Cependant on mettait dans Londres sa tête à prix. Les seigneurs de la régence, pendant l’absence du roi George firent proclamer qu’on donnerait trente mille livres sterling à celui qui le livrerait. Cette proscription était une suite de l’acte du parlement fait la dix-septième année du règne du roi, et d’autres actes du même parlement. La reine Anne elle-même avait été forcée de proscrire son propre frère, à qui, dans les derniers temps, elle aurait voulu laisser sa couronne si elle n’avait consulté que ses sentiments. Elle avait mis sa tête à quatre mille livres, et le parlement la mit à quatre-vingt mille.

Si une telle proscription est une maxime d’État, c’en est une bien difficile à concilier avec ces principes de modération que toutes les cours font gloire d’étaler. Le prince Charles-Édouard pouvait faire une proclamation pareille ; mais il crut fortifier sa cause, et la rendre plus respectable, en opposant, quelques mois après, à ces proclamations sanguinaires, des manifestes dans lesquels il défendait à ses adhérents d’attenter à la personne du roi régnant et d’aucun prince de la maison d’Hanovre.

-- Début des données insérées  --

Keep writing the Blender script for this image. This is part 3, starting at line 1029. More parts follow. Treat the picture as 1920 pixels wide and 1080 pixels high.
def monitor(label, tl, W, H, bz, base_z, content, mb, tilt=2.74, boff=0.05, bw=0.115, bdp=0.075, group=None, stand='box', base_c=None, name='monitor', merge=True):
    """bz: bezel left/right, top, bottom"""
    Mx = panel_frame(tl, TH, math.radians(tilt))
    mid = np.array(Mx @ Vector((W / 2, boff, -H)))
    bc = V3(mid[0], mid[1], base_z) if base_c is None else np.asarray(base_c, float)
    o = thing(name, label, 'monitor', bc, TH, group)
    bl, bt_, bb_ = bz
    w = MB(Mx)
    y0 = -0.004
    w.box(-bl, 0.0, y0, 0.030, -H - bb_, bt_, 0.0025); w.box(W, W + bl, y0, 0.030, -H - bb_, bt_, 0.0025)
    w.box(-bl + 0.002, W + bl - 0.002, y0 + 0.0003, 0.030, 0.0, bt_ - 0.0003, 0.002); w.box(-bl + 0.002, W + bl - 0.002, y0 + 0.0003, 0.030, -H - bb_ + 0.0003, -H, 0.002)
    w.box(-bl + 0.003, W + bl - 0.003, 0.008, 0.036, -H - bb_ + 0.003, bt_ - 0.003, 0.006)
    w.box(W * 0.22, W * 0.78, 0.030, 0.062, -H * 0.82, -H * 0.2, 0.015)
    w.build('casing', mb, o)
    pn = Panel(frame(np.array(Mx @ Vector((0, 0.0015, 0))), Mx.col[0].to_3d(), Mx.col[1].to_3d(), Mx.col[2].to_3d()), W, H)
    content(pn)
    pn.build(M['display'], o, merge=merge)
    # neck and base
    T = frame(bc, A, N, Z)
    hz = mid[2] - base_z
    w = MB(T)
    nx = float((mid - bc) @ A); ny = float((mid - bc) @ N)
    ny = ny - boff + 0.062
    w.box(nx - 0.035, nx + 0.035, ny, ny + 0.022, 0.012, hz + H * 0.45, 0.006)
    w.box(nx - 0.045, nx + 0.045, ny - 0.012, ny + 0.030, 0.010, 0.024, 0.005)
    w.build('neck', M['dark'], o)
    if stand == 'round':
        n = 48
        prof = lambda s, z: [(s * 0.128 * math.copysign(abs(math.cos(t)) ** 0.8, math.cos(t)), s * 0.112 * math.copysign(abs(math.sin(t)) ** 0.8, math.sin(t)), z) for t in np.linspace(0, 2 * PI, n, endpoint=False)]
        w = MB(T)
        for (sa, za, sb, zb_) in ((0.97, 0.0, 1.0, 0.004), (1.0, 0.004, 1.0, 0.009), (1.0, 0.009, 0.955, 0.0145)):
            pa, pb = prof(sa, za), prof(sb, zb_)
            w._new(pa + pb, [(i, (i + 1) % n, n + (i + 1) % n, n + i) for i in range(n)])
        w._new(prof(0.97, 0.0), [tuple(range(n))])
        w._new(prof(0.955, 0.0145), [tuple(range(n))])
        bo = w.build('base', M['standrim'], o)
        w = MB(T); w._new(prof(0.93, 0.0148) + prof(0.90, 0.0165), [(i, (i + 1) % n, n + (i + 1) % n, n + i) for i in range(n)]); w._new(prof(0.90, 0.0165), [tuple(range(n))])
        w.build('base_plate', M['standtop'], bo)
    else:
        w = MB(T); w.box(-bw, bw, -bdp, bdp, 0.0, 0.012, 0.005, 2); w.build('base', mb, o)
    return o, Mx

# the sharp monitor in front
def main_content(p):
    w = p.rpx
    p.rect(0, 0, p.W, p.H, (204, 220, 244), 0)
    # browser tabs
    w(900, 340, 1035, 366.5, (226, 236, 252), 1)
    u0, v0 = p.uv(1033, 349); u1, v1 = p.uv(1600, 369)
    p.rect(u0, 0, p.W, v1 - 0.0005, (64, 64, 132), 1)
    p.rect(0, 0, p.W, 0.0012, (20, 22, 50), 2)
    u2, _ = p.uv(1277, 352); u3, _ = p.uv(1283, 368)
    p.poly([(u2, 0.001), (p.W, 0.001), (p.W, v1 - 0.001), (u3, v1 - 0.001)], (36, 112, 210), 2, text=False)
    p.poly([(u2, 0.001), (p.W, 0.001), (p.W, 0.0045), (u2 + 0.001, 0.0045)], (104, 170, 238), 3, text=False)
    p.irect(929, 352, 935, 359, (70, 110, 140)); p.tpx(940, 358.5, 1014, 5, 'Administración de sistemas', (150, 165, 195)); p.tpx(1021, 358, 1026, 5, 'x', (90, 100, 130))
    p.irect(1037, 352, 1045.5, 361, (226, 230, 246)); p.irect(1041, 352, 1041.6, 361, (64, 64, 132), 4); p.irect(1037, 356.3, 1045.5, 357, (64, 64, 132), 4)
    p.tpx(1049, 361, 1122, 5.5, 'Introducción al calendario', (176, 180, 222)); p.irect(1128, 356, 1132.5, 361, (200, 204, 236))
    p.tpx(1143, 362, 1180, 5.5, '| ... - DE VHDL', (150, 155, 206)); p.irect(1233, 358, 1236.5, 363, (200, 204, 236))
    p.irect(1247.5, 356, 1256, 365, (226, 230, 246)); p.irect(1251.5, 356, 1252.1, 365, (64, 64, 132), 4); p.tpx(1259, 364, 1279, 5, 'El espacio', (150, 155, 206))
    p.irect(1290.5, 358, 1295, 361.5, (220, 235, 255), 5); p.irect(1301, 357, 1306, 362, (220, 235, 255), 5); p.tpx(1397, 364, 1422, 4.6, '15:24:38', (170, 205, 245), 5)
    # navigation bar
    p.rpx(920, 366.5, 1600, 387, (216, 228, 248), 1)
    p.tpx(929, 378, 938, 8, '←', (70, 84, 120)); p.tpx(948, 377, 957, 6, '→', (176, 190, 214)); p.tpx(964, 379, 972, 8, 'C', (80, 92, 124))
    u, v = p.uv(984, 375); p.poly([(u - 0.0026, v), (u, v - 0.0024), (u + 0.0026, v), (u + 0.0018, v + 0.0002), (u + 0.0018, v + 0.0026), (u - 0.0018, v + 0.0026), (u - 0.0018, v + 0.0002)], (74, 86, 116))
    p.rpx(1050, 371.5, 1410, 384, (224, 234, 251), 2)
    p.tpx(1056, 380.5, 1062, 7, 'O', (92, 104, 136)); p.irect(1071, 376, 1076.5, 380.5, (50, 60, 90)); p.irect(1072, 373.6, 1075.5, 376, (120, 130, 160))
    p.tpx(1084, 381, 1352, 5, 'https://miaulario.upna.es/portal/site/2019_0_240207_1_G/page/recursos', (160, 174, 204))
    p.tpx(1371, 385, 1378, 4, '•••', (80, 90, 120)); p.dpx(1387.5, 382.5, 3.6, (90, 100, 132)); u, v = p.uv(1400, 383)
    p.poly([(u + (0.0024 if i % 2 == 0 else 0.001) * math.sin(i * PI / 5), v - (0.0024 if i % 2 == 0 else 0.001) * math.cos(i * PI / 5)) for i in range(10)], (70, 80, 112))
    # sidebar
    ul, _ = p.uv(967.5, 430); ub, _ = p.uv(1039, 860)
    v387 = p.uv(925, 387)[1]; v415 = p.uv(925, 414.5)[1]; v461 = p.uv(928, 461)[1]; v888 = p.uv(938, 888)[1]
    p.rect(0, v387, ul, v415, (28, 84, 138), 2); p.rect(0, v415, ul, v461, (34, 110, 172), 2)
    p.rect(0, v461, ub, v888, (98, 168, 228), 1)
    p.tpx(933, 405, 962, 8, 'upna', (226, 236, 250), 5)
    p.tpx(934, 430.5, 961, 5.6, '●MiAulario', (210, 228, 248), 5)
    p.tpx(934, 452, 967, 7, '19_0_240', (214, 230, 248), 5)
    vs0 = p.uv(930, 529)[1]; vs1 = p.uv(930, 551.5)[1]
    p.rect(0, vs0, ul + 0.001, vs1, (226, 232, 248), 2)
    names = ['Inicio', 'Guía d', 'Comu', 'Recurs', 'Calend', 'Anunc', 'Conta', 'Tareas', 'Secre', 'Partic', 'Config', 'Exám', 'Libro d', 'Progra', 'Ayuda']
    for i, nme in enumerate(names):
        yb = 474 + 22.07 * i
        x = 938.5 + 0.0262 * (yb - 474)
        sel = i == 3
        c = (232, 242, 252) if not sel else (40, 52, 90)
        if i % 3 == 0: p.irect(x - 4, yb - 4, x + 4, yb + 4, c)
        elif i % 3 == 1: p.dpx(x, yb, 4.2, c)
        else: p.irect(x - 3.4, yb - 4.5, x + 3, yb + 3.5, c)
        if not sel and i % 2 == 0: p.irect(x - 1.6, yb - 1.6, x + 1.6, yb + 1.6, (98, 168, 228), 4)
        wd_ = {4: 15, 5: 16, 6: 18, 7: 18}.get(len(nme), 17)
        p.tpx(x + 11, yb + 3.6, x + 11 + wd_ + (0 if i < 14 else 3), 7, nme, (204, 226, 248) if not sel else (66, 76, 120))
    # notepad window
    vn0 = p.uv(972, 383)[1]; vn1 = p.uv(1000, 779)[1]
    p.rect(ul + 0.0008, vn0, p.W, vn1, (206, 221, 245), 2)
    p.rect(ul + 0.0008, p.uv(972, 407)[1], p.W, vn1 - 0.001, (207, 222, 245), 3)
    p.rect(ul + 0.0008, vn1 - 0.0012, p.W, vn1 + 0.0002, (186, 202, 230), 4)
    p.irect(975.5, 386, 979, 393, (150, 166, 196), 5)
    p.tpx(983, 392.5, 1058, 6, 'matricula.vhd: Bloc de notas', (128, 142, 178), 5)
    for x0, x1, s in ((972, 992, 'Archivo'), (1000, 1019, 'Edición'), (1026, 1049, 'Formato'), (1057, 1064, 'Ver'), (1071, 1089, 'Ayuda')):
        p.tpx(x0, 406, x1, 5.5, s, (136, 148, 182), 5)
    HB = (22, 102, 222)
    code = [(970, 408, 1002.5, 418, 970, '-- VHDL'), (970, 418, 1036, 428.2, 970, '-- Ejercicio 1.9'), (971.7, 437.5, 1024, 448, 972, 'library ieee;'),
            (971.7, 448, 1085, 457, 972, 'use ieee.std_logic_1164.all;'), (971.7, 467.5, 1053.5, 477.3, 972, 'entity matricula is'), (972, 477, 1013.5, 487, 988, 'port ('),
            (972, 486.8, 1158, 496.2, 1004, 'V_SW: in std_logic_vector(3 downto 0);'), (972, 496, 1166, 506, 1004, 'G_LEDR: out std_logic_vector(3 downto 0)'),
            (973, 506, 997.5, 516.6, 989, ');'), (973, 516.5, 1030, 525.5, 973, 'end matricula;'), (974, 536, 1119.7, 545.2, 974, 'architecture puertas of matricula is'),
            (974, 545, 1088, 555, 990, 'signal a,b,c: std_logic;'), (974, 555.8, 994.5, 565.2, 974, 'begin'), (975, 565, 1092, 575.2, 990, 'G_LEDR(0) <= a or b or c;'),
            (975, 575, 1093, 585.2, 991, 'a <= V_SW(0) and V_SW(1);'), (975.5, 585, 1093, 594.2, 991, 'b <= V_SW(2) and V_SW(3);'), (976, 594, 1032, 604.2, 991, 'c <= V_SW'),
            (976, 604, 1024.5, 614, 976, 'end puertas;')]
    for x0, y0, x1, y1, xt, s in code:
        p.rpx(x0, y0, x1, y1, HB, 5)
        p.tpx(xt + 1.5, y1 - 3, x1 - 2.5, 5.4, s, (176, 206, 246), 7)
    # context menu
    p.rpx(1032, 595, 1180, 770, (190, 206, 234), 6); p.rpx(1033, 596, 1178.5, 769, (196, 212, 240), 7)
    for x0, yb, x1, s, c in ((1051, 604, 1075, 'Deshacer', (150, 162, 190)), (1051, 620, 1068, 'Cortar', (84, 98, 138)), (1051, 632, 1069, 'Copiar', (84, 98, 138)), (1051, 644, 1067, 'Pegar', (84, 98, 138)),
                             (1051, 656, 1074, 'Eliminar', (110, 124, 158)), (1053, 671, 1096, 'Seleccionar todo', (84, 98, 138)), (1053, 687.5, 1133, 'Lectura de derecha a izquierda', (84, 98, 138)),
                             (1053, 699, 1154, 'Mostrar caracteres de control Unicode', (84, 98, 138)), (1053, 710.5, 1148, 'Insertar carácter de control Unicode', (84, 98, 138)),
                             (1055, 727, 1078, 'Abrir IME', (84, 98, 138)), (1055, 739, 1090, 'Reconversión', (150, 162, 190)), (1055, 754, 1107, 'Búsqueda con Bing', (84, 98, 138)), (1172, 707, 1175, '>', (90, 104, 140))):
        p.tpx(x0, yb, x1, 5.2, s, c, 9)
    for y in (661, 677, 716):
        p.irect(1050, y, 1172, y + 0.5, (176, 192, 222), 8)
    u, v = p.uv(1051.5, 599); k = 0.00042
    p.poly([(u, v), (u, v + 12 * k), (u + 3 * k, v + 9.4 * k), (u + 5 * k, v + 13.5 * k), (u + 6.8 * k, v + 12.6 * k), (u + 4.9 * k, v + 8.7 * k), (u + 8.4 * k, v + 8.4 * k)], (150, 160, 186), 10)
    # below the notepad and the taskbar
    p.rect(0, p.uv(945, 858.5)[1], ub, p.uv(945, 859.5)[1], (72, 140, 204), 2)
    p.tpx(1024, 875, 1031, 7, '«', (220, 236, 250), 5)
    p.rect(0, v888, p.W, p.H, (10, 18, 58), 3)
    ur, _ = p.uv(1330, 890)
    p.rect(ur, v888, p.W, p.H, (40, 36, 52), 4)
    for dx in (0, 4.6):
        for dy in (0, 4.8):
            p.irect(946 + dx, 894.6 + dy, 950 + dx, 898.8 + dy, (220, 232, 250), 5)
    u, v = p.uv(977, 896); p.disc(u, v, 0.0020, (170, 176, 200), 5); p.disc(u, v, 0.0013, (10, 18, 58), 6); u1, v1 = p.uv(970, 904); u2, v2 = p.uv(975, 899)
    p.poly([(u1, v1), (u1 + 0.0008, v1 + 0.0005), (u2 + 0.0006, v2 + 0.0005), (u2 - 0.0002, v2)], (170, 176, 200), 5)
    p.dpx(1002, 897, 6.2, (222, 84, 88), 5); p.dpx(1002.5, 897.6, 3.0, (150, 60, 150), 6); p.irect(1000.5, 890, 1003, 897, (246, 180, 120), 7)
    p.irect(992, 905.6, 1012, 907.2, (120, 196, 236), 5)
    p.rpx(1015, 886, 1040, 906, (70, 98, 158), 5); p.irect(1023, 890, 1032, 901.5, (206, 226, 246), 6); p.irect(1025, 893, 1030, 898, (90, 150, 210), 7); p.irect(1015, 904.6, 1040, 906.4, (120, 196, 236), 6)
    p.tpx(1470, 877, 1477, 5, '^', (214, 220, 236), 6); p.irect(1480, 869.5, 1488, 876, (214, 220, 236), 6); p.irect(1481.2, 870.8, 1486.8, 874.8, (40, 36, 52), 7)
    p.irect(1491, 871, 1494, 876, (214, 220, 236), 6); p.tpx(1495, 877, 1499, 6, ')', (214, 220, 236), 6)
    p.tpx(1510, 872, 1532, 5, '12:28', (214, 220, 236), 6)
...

D’ailleurs il ne songea qu’à profiter de cette première ardeur de sa faction qu’il ne fallait pas laisser ralentir. À peine était-il maître de la ville d’Édimbourg qu’il apprit qu’il pouvait donner une bataille, et il se hâta de la donner. Il sut que le général Cope s’avançait contre lui avec des troupes réglées, qu’on assemblait les milices, qu’on formait des régiments en Angleterre, qu’on en faisait revenir de Flandre, qu’enfin il n’y avait pas un moment à perdre. Il sort d’Édimbourg sans y laisser un seul soldat, et mar-

  1. On envoya deux ambassades vers Charles-Édouard, mais avant qu’il se fût rendu maître de la porte de Netherbow. Le prétendant ne voulut pas recevoir la seconde. Quant à la scène du lord-prévost que Voltaire raconte, rien de moins exact. (G. A.)